# Aim of the task
Output every line of the material exactly, omitting images.

# Available data
* * *

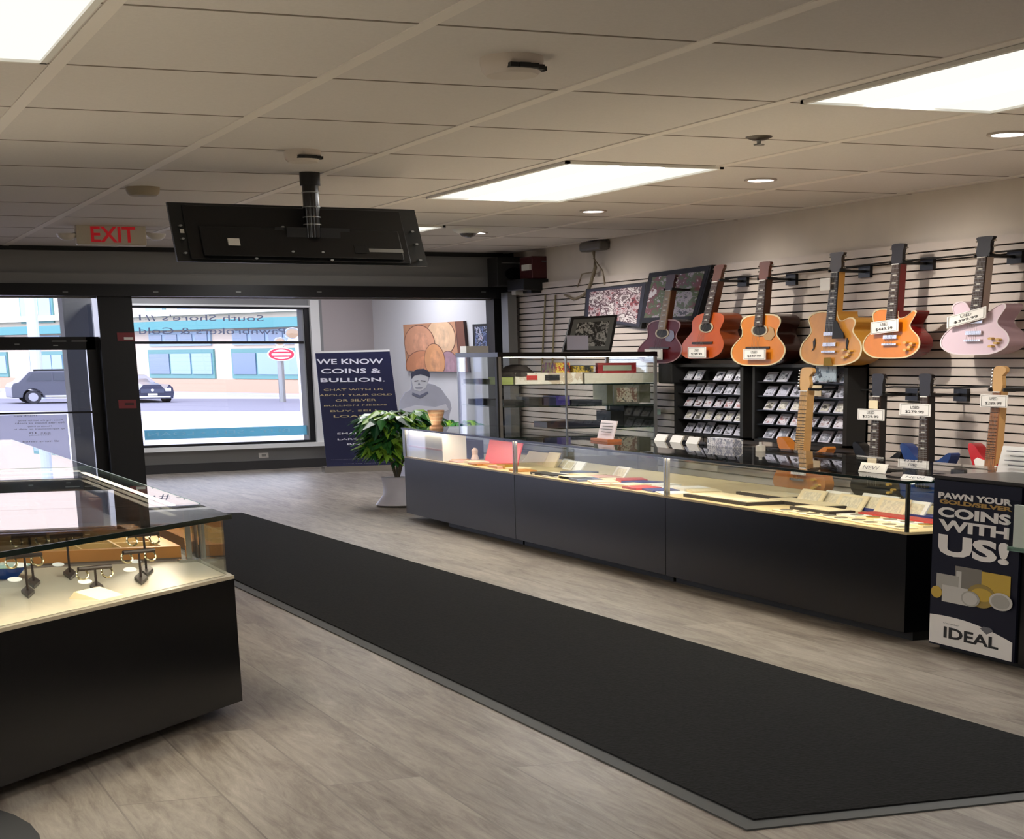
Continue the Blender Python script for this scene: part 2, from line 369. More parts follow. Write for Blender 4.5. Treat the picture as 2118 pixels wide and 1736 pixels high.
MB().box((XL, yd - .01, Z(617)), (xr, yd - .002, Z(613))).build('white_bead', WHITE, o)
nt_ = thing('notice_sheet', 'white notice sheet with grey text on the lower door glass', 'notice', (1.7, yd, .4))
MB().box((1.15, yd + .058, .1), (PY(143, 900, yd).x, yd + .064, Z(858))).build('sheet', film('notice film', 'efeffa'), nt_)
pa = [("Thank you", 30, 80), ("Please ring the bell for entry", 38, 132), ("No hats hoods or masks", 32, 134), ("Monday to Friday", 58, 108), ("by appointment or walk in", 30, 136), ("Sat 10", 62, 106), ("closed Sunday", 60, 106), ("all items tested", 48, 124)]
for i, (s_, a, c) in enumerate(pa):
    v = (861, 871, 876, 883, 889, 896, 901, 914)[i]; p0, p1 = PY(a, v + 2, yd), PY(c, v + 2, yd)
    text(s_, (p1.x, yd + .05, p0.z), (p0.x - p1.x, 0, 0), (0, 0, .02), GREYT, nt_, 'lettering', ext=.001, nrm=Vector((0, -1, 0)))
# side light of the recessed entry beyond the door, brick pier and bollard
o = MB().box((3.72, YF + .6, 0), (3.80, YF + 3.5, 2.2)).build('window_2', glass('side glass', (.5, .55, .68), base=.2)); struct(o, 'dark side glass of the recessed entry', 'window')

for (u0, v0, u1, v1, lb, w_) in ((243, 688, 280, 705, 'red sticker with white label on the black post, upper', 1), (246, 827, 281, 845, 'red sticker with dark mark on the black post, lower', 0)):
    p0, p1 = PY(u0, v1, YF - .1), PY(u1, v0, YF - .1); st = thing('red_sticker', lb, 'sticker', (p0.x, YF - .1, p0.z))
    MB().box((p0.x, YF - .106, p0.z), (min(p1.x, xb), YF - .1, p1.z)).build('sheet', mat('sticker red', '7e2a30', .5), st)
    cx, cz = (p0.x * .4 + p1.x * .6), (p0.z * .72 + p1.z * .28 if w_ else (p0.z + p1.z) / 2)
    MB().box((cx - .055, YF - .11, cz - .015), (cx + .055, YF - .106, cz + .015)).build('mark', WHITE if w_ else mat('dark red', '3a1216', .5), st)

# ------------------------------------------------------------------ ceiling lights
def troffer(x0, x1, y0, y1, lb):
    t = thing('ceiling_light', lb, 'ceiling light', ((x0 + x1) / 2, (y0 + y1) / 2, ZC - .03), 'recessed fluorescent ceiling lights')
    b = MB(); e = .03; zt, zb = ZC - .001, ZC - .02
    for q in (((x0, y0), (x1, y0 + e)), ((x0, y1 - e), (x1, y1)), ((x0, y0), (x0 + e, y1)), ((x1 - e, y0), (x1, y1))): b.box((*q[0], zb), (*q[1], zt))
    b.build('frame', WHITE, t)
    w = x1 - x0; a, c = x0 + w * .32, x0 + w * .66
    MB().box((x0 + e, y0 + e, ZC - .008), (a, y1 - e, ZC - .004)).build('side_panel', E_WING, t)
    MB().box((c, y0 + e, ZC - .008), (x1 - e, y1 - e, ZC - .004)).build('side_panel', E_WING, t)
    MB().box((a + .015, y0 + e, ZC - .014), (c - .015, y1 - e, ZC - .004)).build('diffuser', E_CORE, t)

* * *

# Reply
Continue the Blender Python script for this scene: part 2, from line 369. More parts follow. Write for Blender 4.5. Treat the picture as 2118 pixels wide and 1736 pixels high.
MB().box((XL, yd - .01, Z(617)), (xr, yd - .002, Z(613))).build('white_bead', WHITE, o)
nt_ = thing('notice_sheet', 'white notice sheet with grey text on the lower door glass', 'notice', (1.7, yd, .4))
MB().box((1.15, yd + .058, .1), (PY(143, 900, yd).x, yd + .064, Z(858))).build('sheet', film('notice film', 'efeffa'), nt_)
pa = [("Thank you", 30, 80), ("Please ring the bell for entry", 38, 132), ("No hats hoods or masks", 32, 134), ("Monday to Friday", 58, 108), ("by appointment or walk in", 30, 136), ("Sat 10", 62, 106), ("closed Sunday", 60, 106), ("all items tested", 48, 124)]
for i, (s_, a, c) in enumerate(pa):
    v = (861, 871, 876, 883, 889, 896, 901, 914)[i]; p0, p1 = PY(a, v + 2, yd), PY(c, v + 2, yd)
    text(s_, (p1.x, yd + .05, p0.z), (p0.x - p1.x, 0, 0), (0, 0, .02), GREYT, nt_, 'lettering', ext=.001, nrm=Vector((0, -1, 0)))
# side light of the recessed entry beyond the door, brick pier and bollard
o = MB().box((3.72, YF + .6, 0), (3.80, YF + 3.5, 2.2)).build('window_2', glass('side glass', (.5, .55, .68), base=.2)); struct(o, 'dark side glass of the recessed entry', 'window')

for (u0, v0, u1, v1, lb, w_) in ((243, 688, 280, 705, 'red sticker with white label on the black post, upper', 1), (246, 827, 281, 845, 'red sticker with dark mark on the black post, lower', 0)):
    p0, p1 = PY(u0, v1, YF - .1), PY(u1, v0, YF - .1); st = thing('red_sticker', lb, 'sticker', (p0.x, YF - .1, p0.z))
    MB().box((p0.x, YF - .106, p0.z), (min(p1.x, xb), YF - .1, p1.z)).build('sheet', mat('sticker red', '7e2a30', .5), st)
    cx, cz = (p0.x * .4 + p1.x * .6), (p0.z * .72 + p1.z * .28 if w_ else (p0.z + p1.z) / 2)
    MB().box((cx - .055, YF - .11, cz - .015), (cx + .055, YF - .106, cz + .015)).build('mark', WHITE if w_ else mat('dark red', '3a1216', .5), st)

# ------------------------------------------------------------------ ceiling lights
def troffer(x0, x1, y0, y1, lb):
    t = thing('ceiling_light', lb, 'ceiling light', ((x0 + x1) / 2, (y0 + y1) / 2, ZC - .03), 'recessed fluorescent ceiling lights')
    b = MB(); e = .03; zt, zb = ZC - .001, ZC - .02
    for q in (((x0, y0), (x1, y0 + e)), ((x0, y1 - e), (x1, y1)), ((x0, y0), (x0 + e, y1)), ((x1 - e, y0), (x1, y1))): b.box((*q[0], zb), (*q[1], zt))
    b.build('frame', WHITE, t)
    w = x1 - x0; a, c = x0 + w * .32, x0 + w * .66
    MB().box((x0 + e, y0 + e, ZC - .008), (a, y1 - e, ZC - .004)).build('side_panel', E_WING, t)
    MB().box((c, y0 + e, ZC - .008), (x1 - e, y1 - e, ZC - .004)).build('side_panel', E_WING, t)
    MB().box((a + .015, y0 + e, ZC - .014), (c - .015, y1 - e, ZC - .004)).build('diffuser', E_CORE, t)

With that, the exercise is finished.